● **TO DO**
Reproduce the listing below word for word, with no pictures.

● **DATASET EXTRACT**
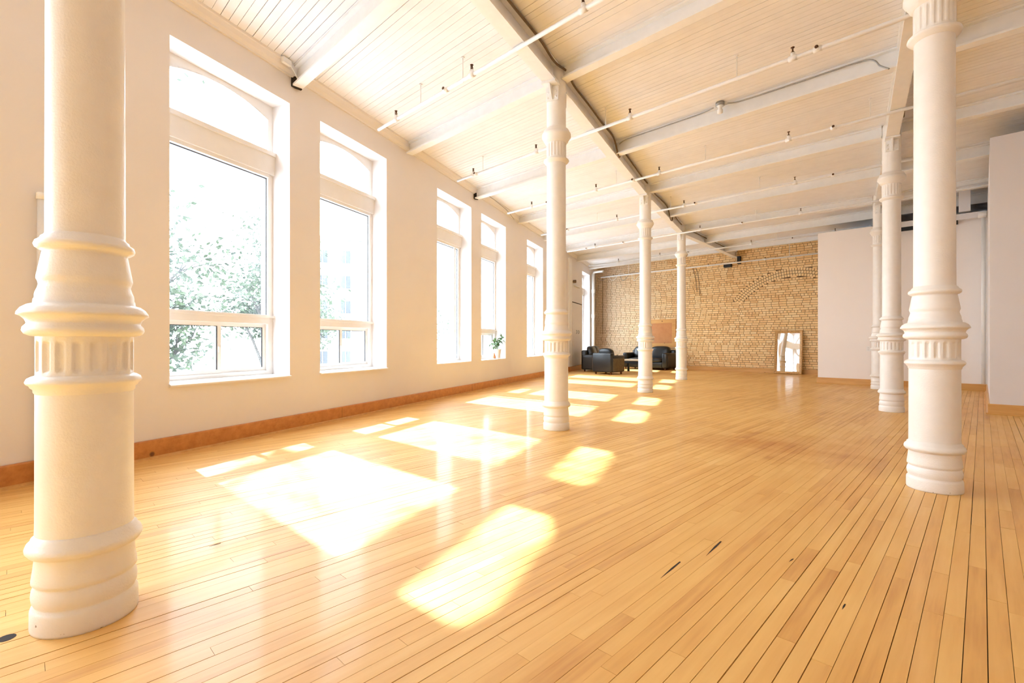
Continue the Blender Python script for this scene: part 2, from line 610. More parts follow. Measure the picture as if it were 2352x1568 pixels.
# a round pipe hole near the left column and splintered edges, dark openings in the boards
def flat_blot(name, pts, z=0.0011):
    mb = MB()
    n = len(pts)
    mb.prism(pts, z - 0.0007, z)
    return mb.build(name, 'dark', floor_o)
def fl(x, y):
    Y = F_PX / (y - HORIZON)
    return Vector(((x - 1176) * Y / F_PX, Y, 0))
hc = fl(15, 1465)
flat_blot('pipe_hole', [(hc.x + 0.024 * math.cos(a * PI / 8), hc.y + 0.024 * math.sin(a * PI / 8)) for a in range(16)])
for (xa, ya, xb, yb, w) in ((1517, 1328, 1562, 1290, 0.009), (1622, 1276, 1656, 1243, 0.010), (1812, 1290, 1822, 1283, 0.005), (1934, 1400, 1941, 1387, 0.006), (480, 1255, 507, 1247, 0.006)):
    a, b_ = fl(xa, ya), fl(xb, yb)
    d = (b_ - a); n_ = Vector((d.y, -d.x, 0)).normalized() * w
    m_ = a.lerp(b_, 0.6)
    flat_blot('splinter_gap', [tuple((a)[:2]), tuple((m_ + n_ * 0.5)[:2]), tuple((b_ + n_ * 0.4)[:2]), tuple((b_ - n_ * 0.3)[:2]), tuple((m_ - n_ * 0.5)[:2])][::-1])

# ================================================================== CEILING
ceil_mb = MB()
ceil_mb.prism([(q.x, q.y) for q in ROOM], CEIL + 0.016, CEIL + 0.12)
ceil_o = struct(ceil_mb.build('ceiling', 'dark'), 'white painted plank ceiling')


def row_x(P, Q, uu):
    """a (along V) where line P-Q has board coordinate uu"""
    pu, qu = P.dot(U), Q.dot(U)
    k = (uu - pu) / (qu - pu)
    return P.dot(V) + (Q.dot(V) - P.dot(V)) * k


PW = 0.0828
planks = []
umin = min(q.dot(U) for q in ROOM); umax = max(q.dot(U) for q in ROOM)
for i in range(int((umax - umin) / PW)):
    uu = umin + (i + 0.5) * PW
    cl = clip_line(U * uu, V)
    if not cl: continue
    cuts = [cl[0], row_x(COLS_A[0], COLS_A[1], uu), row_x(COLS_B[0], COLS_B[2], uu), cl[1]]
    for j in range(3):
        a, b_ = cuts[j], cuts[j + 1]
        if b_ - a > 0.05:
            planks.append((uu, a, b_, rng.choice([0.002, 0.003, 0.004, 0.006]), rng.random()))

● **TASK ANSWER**
Continue the Blender Python script for this scene: part 2, from line 610. More parts follow. Measure the picture as if it were 2352x1568 pixels.
# a round pipe hole near the left column and splintered edges, dark openings in the boards
def flat_blot(name, pts, z=0.0011):
    mb = MB()
    n = len(pts)
    mb.prism(pts, z - 0.0007, z)
    return mb.build(name, 'dark', floor_o)
def fl(x, y):
    Y = F_PX / (y - HORIZON)
    return Vector(((x - 1176) * Y / F_PX, Y, 0))
hc = fl(15, 1465)
flat_blot('pipe_hole', [(hc.x + 0.024 * math.cos(a * PI / 8), hc.y + 0.024 * math.sin(a * PI / 8)) for a in range(16)])
for (xa, ya, xb, yb, w) in ((1517, 1328, 1562, 1290, 0.009), (1622, 1276, 1656, 1243, 0.010), (1812, 1290, 1822, 1283, 0.005), (1934, 1400, 1941, 1387, 0.006), (480, 1255, 507, 1247, 0.006)):
    a, b_ = fl(xa, ya), fl(xb, yb)
    d = (b_ - a); n_ = Vector((d.y, -d.x, 0)).normalized() * w
    m_ = a.lerp(b_, 0.6)
    flat_blot('splinter_gap', [tuple((a)[:2]), tuple((m_ + n_ * 0.5)[:2]), tuple((b_ + n_ * 0.4)[:2]), tuple((b_ - n_ * 0.3)[:2]), tuple((m_ - n_ * 0.5)[:2])][::-1])

# ================================================================== CEILING
ceil_mb = MB()
ceil_mb.prism([(q.x, q.y) for q in ROOM], CEIL + 0.016, CEIL + 0.12)
ceil_o = struct(ceil_mb.build('ceiling', 'dark'), 'white painted plank ceiling')


def row_x(P, Q, uu):
    """a (along V) where line P-Q has board coordinate uu"""
    pu, qu = P.dot(U), Q.dot(U)
    k = (uu - pu) / (qu - pu)
    return P.dot(V) + (Q.dot(V) - P.dot(V)) * k


PW = 0.0828
planks = []
umin = min(q.dot(U) for q in ROOM); umax = max(q.dot(U) for q in ROOM)
for i in range(int((umax - umin) / PW)):
    uu = umin + (i + 0.5) * PW
    cl = clip_line(U * uu, V)
    if not cl: continue
    cuts = [cl[0], row_x(COLS_A[0], COLS_A[1], uu), row_x(COLS_B[0], COLS_B[2], uu), cl[1]]
    for j in range(3):
        a, b_ = cuts[j], cuts[j + 1]
        if b_ - a > 0.05:
            planks.append((uu, a, b_, rng.choice([0.002, 0.003, 0.004, 0.006]), rng.random()))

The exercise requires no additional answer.